Damn, girl. How much weight did he gain? Not that it matters, I suppose. The real problem isn’t that you no longer want to have sex with your husband. It’s that you don’t respect him anymore. That’s ugly stuff. You can fall in and out of love over the course of a marriage, but once you’ve lost respect, it’s pretty much impossible to bounce back.

 I get it. It’s rough out there for a young married couple. Life started beating both of you down, but instead of finding strength in one another, you found fault in each other’s weaknesses. Based on your tone, I’m guessing this isn’t the result of any infidelity or emotional abuse. This is just a garden-variety case of your husband’s emasculation followed by a vicious circle of mutual resentment that festered into disrespect. After all, you can’t respect a man who doesn’t respect himself.

This is the part where I’m supposed to tell you that everything’s gonna work out, but I’m not the type to blow smoke. Unless you both work together at putting fresh energy into yourselves and your relationship, you’re probably gonna end up getting a divorce. There’s a small chance you’ll find a way to hit the reset button on your marriage, but whatever happens, you’ll be starting from scratch. It’s going to be difficult.

The only thing I can suggest you do is talk to your husband about how you feel. Find out how he’s been feeling. Try a little couples counseling if you need a referee. Make a plan to change things together and give it an honest shot. If your marriage doesn’t improve, do what you gotta do.

Oh, and one more thing. Whatever else happens, don’t get pregnant. You’ve got no business bringing kids into this situation until you know how it’s going to play out.

When I was growing up, it was pretty clear that my parents hated and had no respect for each other.

They stayed together because it’s taboo in Chinese culture to get divorced, most likely because of the taboo of having multiple sexual partners and the belief that the only way children can be happy is if they’re in a nuclear family unit. Another reason was financial. There’s no way that they could’ve gained all the assets they have now if they didn’t pool together their income. So I guess that’s one good thing that came out of it.

I can’t tell if they’ve learned to respect each other after working together for two decades to gain what they’ve had now. It seems like they mostly tolerate each other. They still have the same complaints - the other is stupid because of this and that, the other is too stubborn to realize that they’re wrong, the other is always wrong, and so on and so forth. (Sooo it sounds like they don’t truly respect each other?)
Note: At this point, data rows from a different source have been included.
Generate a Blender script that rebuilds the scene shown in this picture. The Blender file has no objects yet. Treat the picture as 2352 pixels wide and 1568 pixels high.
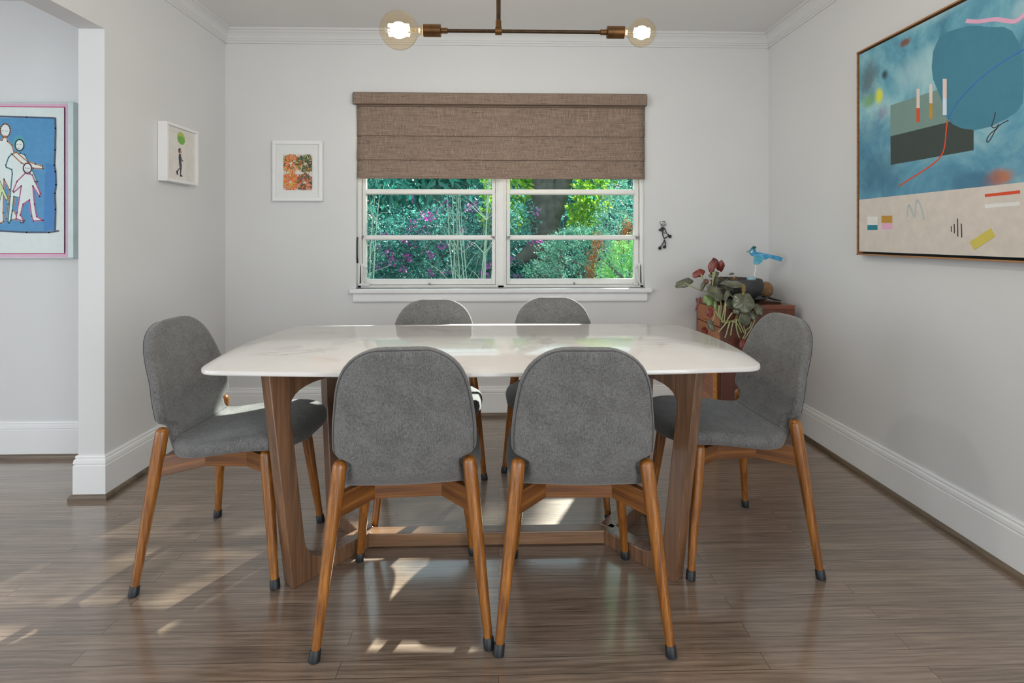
import bpy, bmesh, math, random
from mathutils import Vector, Matrix
R = math.radians
sc = bpy.context.scene
COL = sc.collection
random.seed(7)

# ------------------------------------------------------------------ helpers
class MB:
    """collects vertices, faces and a material index per face, then links ONE mesh object"""
    def __init__(s): s.v = []; s.f = []; s.m = []
    def add(s, vs, fs, mi=0, M=None):
        o = len(s.v)
        s.v += [tuple(M @ Vector(p)) for p in vs] if M is not None else [tuple(p) for p in vs]
        for f in fs: s.f.append(tuple(i + o for i in f)); s.m.append(mi)
        return s
    def box(s, a, b, mi=0, M=None):
        (x0, y0, z0), (x1, y1, z1) = a, b
        return s.add([(x0,y0,z0),(x1,y0,z0),(x1,y1,z0),(x0,y1,z0),(x0,y0,z1),(x1,y0,z1),(x1,y1,z1),(x0,y1,z1)],
                     [(0,3,2,1),(4,5,6,7),(0,1,5,4),(1,2,6,5),(2,3,7,6),(3,0,4,7)], mi, M)
    def tube(s, pts, rad, n=12, mi=0, cap=True, M=None):
        P = [Vector(p) for p in pts]; N = len(P)
        if not hasattr(rad, '__len__'): rad = [rad]*N
        vs = []; fs = []; up = None
        for i, p in enumerate(P):
            t = (P[min(i+1, N-1)] - P[max(i-1, 0)]).normalized()
            if up is None:
                up = Vector((0,0,1)) if abs(t.z) < .9 else Vector((1,0,0))
            a = t.cross(up)
            if a.length < 1e-5: a = t.orthogonal()
            a.normalize(); b = a.cross(t).normalized(); up = b
            for k in range(n):
                q = 2*math.pi*k/n
                vs.append(p + (a*math.cos(q) + b*math.sin(q))*rad[i])
        for i in range(N-1):
            for k in range(n):
                fs.append((i*n+k, i*n+(k+1) % n, (i+1)*n+(k+1) % n, (i+1)*n+k))
        if cap:
            fs.append(tuple(range(n-1, -1, -1))); fs.append(tuple((N-1)*n+k for k in range(n)))
        return s.add(vs, fs, mi, M)
    def lathe(s, prof, n=32, mi=0, M=None):
        vs = []; fs = []
        for r, z in prof:
            for k in range(n):
                q = 2*math.pi*k/n; vs.append((r*math.cos(q), r*math.sin(q), z))
        for i in range(len(prof)-1):
            for k in range(n):
                fs.append((i*n+k, i*n+(k+1) % n, (i+1)*n+(k+1) % n, (i+1)*n+k))
        if prof[0][0] > 1e-6: fs.append(tuple(range(n-1, -1, -1)))
        if prof[-1][0] > 1e-6: fs.append(tuple((len(prof)-1)*n+k for k in range(n)))
        return s.add(vs, fs, mi, M)
    def prism(s, poly, fn, d0, d1, mi=0):
        """poly of (u,v); fn(u,v,d) -> xyz ; extruded between depths d0 and d1"""
        n = len(poly)
        vs = [fn(u, v, d0) for u, v in poly] + [fn(u, v, d1) for u, v in poly]
        fs = [tuple(range(n-1, -1, -1)), tuple(range(n, 2*n))]
        fs += [(i, (i+1) % n, n+(i+1) % n, n+i) for i in range(n)]
        return s.add(vs, fs, mi)
    def ball(s, c, r, mi=0, n=16, m=10, M=None):
        if not hasattr(r, '__len__'): r = (r, r, r)
        vs = []; fs = []
        for i in range(m+1):
            a = math.pi*i/m
            for k in range(n):
                q = 2*math.pi*k/n
                vs.append((c[0]+r[0]*math.sin(a)*math.cos(q), c[1]+r[1]*math.sin(a)*math.sin(q), c[2]-r[2]*math.cos(a)))
        for i in range(m):
            for k in range(n):
                fs.append((i*n+k, i*n+(k+1) % n, (i+1)*n+(k+1) % n, (i+1)*n+k))
        return s.add(vs, fs, mi, M)
    def build(s, name, mats, parent=None, smooth=False, bevel=0, seg=2, fix=True, weld=0, angle=40):
        me = bpy.data.meshes.new(name)
        me.from_pydata(s.v, [], s.f)
        if not isinstance(mats, (list, tuple)): mats = [mats]
        for m in mats: me.materials.append(m)
        me.polygons.foreach_set('material_index', s.m)
        if fix or weld:
            bm = bmesh.new(); bm.from_mesh(me)
            if weld: bmesh.ops.remove_doubles(bm, verts=bm.verts, dist=weld)
            if fix: bmesh.ops.recalc_face_normals(bm, faces=bm.faces)
            bm.to_mesh(me); bm.free()
        if smooth:
            me.polygons.foreach_set('use_smooth', [True]*len(me.polygons))
            if angle < 180: me.set_sharp_from_angle(angle=R(angle))
        me.update()
        o = bpy.data.objects.new(name, me); COL.objects.link(o)
        if parent is not None: o.parent = parent
        if bevel:
            b = o.modifiers.new('Bevel', 'BEVEL'); b.width = bevel; b.segments = seg; b.limit_method = 'ANGLE'; b.angle_limit = R(40)
            b.harden_normals = False
        return o

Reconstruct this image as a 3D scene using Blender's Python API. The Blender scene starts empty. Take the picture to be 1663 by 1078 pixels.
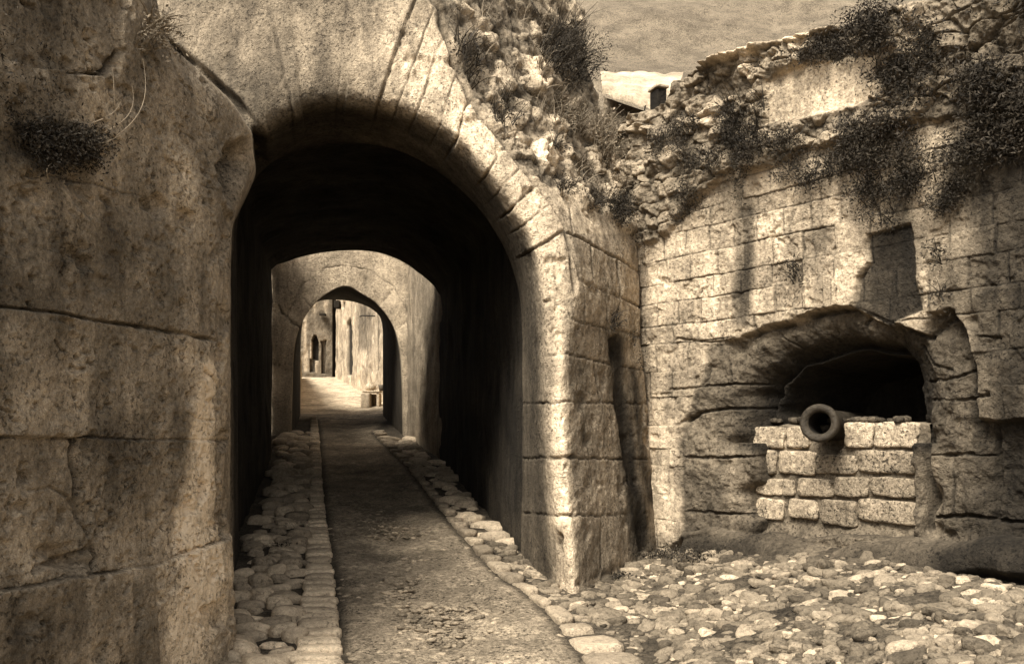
import bpy, bmesh, math, random
import numpy as np
from mathutils import Vector
random.seed(7)
RNG = np.random.default_rng(11)
scene = bpy.context.scene
COL = scene.collection

# ------------------------------------------------------------------ survey of the place
# positions were measured on the photograph (1663 x 1078) with an estimated depth d in metres
FOC, HOR, CX, EYE = 1550.0, 690.0, 831.5, 1.55
def U(px, py, d):
    return np.array([(px - CX) / FOC * d, d, EYE + (HOR - py) / FOC * d])
def proj(P):
    d = P[..., 1]
    return CX + FOC * P[..., 0] / d, HOR - FOC * (P[..., 2] - EYE) / d

# ------------------------------------------------------------------ noise
def _hash(ix, iy, iz, seed):
    h = (ix.astype(np.int64) * 374761393 + iy.astype(np.int64) * 668265263 +
         iz.astype(np.int64) * 2147483647 + seed * 1274126177) & 0xFFFFFFFF
    h = ((h ^ (h >> 13)) * 1274126177) & 0xFFFFFFFF
    h = ((h ^ (h >> 16)) * 2246822519) & 0xFFFFFFFF
    h = h ^ (h >> 15)
    return (h & 0xFFFFFF) / float(0xFFFFFF)
def vnoise(x, y, z, seed=0):
    ix, iy, iz = np.floor(x), np.floor(y), np.floor(z)
    fx, fy, fz = x - ix, y - iy, z - iz
    fx, fy, fz = [f * f * (3 - 2 * f) for f in (fx, fy, fz)]
    r = 0
    for a in (0, 1):
        for b in (0, 1):
            for c in (0, 1):
                w = (fx if a else 1 - fx) * (fy if b else 1 - fy) * (fz if c else 1 - fz)
                r = r + w * _hash(ix + a, iy + b, iz + c, seed)
    return r * 2 - 1
def fbm(P, scale, octv=4, seed=0, st=(1, 1, 1)):
    x, y, z = P[..., 0] * scale * st[0], P[..., 1] * scale * st[1], P[..., 2] * scale * st[2]
    r, a = 0, 1.0
    for o in range(octv):
        r = r + a * vnoise(x + o * 17.3, y - o * 9.1, z + o * 5.7, seed + o)
        x, y, z, a = x * 2.03, y * 2.03, z * 2.03, a * .5
    return r
def worley(P, scale, seed=0, st=(1, 1, 1)):
    x, y, z = P[..., 0] * scale * st[0], P[..., 1] * scale * st[1], P[..., 2] * scale * st[2]
    ix, iy, iz = np.floor(x), np.floor(y), np.floor(z)
    f1 = np.full(x.shape, 9.0); f2 = np.full(x.shape, 9.0); idd = np.zeros(x.shape)
    for a in (-1, 0, 1):
        for b in (-1, 0, 1):
            for c in (-1, 0, 1):
                jx, jy, jz = ix + a, iy + b, iz + c
                dx = jx + .1 + .8 * _hash(jx, jy, jz, seed) - x
                dy = jy + .1 + .8 * _hash(jx, jy, jz, seed + 1) - y
                dz = jz + .1 + .8 * _hash(jx, jy, jz, seed + 2) - z
                dd = np.sqrt(dx * dx + dy * dy + dz * dz)
                near = dd < f1
                f2 = np.where(near, f1, np.minimum(f2, dd))
                idd = np.where(near, _hash(jx, jy, jz, seed + 3), idd)
                f1 = np.where(near, dd, f1)
    return f1, f2, idd
def sst(a, b, x):
    t = np.clip((x - a) / (b - a), 0, 1)
    return t * t * (3 - 2 * t)
def pdist(px, py, poly):
    """distance in photo pixels from each point to a polyline"""
    best = np.full(px.shape, 1e9)
    for (x0, y0), (x1, y1) in zip(poly[:-1], poly[1:]):
        vx, vy = x1 - x0, y1 - y0
        t = np.clip(((px - x0) * vx + (py - y0) * vy) / (vx * vx + vy * vy + 1e-9), 0, 1)
        best = np.minimum(best, np.hypot(px - x0 - t * vx, py - y0 - t * vy))
    return best
def inside(px, py, poly):
    c = np.zeros(px.shape, bool)
    n = len(poly)
    for i in range(n):
        x0, y0 = poly[i]; x1, y1 = poly[(i + 1) % n]
        if y0 == y1: continue
        cond = ((y0 > py) != (y1 > py)) & (px < (x1 - x0) * (py - y0) / (y1 - y0) + x0)
        c ^= cond
    return c
def sdf(px, py, poly):
    """signed: positive inside"""
    d = pdist(px, py, list(poly) + [poly[0]])
    return np.where(inside(px, py, poly), d, -d)

# ------------------------------------------------------------------ mesh helpers
def grid_normals(P):
    du = np.gradient(P, axis=0); dv = np.gradient(P, axis=1)
    n = np.cross(du, dv)
    return n / (np.linalg.norm(n, axis=-1, keepdims=True) + 1e-12)
def make_mesh(name, V, faces, mat, parent=None, tone=None, smooth=True):
    me = bpy.data.meshes.new(name)
    V = np.asarray(V, dtype=np.float32).reshape(-1, 3)
    F = np.asarray(faces, dtype=np.int32)
    k = F.shape[1]
    me.vertices.add(len(V)); me.vertices.foreach_set('co', V.ravel())
    me.loops.add(F.size); me.loops.foreach_set('vertex_index', F.ravel())
    me.polygons.add(len(F))
    me.polygons.foreach_set('loop_start', np.arange(0, F.size, k, dtype=np.int32))
    me.polygons.foreach_set('use_smooth', np.full(len(F), smooth))
    me.update(calc_edges=True); me.validate()
    at = me.attributes.new('tone', 'FLOAT', 'POINT')
    at.data.foreach_set('value', np.ones(len(V), np.float32) if tone is None else np.asarray(tone, np.float32).ravel())
    me.materials.append(mat)
    o = bpy.data.objects.new(name, me); COL.objects.link(o)
    if parent: o.parent = parent
    return o
def grid_faces(nu, nv, keep=None):
    i = np.arange(nu * nv).reshape(nu, nv)
    f = np.stack([i[:-1, :-1], i[1:, :-1], i[1:, 1:], i[:-1, 1:]], -1).reshape(-1, 4)
    if keep is not None: f = f[keep[:-1, :-1].reshape(-1)]
    return f
def grid_obj(name, P, mat, parent=None, tone=None, keep=None):
    return make_mesh(name, P, grid_faces(P.shape[0], P.shape[1], keep), mat, parent, tone)
def empty(name, loc=(0, 0, 0)):
    o = bpy.data.objects.new(name, None); COL.objects.link(o); o.empty_display_size = .2
    return o
def tag(o, label=None, cat=None, group=None, kind=None):
    if label: o['label'] = label
    if cat: o['category'] = cat
    if group: o['group'] = group
    if kind: o['kind'] = kind
    return o
class MB:
    """collects boxes, tubes and lathes into one mesh"""
    def __init__(s): s.bm = bmesh.new()
    def box(s, c, size, ax=None, bevel=0):
        X, Y, Z = ax if ax is not None else (Vector((1, 0, 0)), Vector((0, 1, 0)), Vector((0, 0, 1)))
        c = Vector(c); vs = []
        for sx in (-1, 1):
            for sy in (-1, 1):
                for sz in (-1, 1):
                    vs.append(s.bm.verts.new(c + X * (sx * size[0] / 2) + Y * (sy * size[1] / 2) + Z * (sz * size[2] / 2)))
        fs = [s.bm.faces.new([vs[i] for i in q]) for q in ((0, 1, 3, 2), (4, 6, 7, 5), (0, 4, 5, 1), (2, 3, 7, 6), (0, 2, 6, 4), (1, 5, 7, 3))]
        if bevel:
            es = list({e for f in fs for e in f.edges})
            bmesh.ops.bevel(s.bm, geom=es, offset=bevel, segments=2, affect='EDGES', profile=.5)
    def lathe(s, o, axis, prof, n=48):
        a = Vector(axis).normalized(); t = a.orthogonal().normalized(); b = a.cross(t); o = Vector(o)
        rings = []
        for (h, r) in prof:
            rings.append([s.bm.verts.new(o + a * h + (t * math.cos(2 * math.pi * k / n) + b * math.sin(2 * math.pi * k / n)) * r) for k in range(n)])
        for r0, r1 in zip(rings[:-1], rings[1:]):
            for k in range(n):
                f = s.bm.faces.new([r0[k], r0[(k + 1) % n], r1[(k + 1) % n], r1[k]]); f.smooth = True
    def tube(s, pts, r, n=6):
        pts = [Vector(p) for p in pts]; rings = []
        for i, p in enumerate(pts):
            a = (pts[min(i + 1, len(pts) - 1)] - pts[max(i - 1, 0)]).normalized()
            t = a.orthogonal().normalized(); b = a.cross(t)
            rr = r if not hasattr(r, '__len__') else r[i]
            rings.append([s.bm.verts.new(p + (t * math.cos(2 * math.pi * k / n) + b * math.sin(2 * math.pi * k / n)) * rr) for k in range(n)])
        for r0, r1 in zip(rings[:-1], rings[1:]):
            for k in range(n):
                f = s.bm.faces.new([r0[k], r0[(k + 1) % n], r1[(k + 1) % n], r1[k]]); f.smooth = True
    def build(s, name, mat, parent=None):
        bmesh.ops.recalc_face_normals(s.bm, faces=s.bm.faces[:])
        me = bpy.data.meshes.new(name); s.bm.to_mesh(me); s.bm.free()
        at = me.attributes.new('tone', 'FLOAT', 'POINT')
        at.data.foreach_set('value', np.ones(len(me.vertices), np.float32))
        me.materials.append(mat)
        o = bpy.data.objects.new(name, me); COL.objects.link(o)
        if parent: o.parent = parent
        return o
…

Honestly, it didn’t do me much good seeing the two of them interact, and it still doesn’t. Although I’m able to piece together what a healthy, romantic relationship between adults should be, I’ve never seen first-hand what it should look like. There was no romance after all, let alone respect. All the arguments would end with my dad screaming at my cowering, crying mother, so I do know what a relationship where the power’s unbalanced looks like. In fact, the distribution of power was incredibly skewed - my mom had no support system and was at the mercy of my father and his family of shit-heads. I know that she was pretty much forced into getting the old version of the IUD - the one that injured a lot of women - and she still has health problems from it.

At least I know what NOT to strive for in a relationship.

All of it has made me incredibly cynical about marriage. My friends who grew up in more or less perfect families can already picture a fancy, expensive fairy-tale wedding. They think it’s horrible that I think it’s important to have safety nets in case a marriage fails. They think I’m planning on having a divorce in the future just because I want to ensure self-sufficiency. Like “Oh well, I’m gonna have a divorce anyways so I might as well act like it!” They believe in happily ever after and forever, because they’ve never seen the other side of things.